═════ STORED RECORDS
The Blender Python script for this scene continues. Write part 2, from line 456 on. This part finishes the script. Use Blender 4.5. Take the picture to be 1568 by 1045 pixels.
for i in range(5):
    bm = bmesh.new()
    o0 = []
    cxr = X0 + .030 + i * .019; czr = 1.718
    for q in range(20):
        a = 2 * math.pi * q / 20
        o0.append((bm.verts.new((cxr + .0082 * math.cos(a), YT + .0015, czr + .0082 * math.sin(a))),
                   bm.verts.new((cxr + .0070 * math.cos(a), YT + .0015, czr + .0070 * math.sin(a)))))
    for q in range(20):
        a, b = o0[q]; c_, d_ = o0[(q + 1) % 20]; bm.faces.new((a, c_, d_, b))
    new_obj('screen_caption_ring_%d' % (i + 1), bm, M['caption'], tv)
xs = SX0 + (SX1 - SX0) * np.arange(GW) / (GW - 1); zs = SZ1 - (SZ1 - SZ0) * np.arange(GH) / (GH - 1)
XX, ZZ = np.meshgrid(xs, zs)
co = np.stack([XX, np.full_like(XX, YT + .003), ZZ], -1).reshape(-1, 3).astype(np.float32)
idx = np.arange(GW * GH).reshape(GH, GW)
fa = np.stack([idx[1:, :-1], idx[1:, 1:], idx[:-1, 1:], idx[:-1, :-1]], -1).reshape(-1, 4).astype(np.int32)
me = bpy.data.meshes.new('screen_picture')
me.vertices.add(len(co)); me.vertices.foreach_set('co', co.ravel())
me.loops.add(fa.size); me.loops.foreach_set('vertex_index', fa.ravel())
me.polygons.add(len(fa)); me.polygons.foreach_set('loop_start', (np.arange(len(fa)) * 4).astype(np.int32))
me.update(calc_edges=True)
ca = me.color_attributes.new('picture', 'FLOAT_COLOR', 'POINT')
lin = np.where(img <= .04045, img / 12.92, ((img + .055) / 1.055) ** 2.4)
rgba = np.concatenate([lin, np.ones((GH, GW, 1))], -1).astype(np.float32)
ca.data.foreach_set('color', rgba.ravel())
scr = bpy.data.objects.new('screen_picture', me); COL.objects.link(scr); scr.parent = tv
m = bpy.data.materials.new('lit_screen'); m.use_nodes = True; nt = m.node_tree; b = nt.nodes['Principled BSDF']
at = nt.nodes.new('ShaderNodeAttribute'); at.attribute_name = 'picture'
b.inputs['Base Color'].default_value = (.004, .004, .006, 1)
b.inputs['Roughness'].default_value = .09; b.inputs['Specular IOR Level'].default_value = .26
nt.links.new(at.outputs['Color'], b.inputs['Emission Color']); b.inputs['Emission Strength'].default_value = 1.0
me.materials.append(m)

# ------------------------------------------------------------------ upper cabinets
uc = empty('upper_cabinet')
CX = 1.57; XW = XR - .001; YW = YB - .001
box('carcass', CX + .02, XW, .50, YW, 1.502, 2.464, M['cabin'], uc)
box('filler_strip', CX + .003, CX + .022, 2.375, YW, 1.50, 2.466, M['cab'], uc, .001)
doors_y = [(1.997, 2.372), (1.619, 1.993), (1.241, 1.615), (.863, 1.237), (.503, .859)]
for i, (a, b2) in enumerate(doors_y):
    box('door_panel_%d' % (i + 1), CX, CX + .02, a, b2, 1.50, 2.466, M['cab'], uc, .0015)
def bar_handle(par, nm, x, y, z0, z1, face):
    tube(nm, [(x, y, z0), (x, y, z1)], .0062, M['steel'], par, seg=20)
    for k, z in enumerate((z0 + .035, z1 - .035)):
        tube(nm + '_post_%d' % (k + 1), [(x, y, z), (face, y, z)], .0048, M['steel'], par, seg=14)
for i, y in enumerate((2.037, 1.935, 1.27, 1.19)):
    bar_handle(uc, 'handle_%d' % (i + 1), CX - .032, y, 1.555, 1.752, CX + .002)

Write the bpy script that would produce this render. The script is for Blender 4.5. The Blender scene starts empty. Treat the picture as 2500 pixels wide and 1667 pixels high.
══════════
**INSTRUCTIONS FOR THE TASK:**
Exactly how many lines of the material contain the word "pixels"? Write the number alone.

**SOLVED PROBLEM:**
2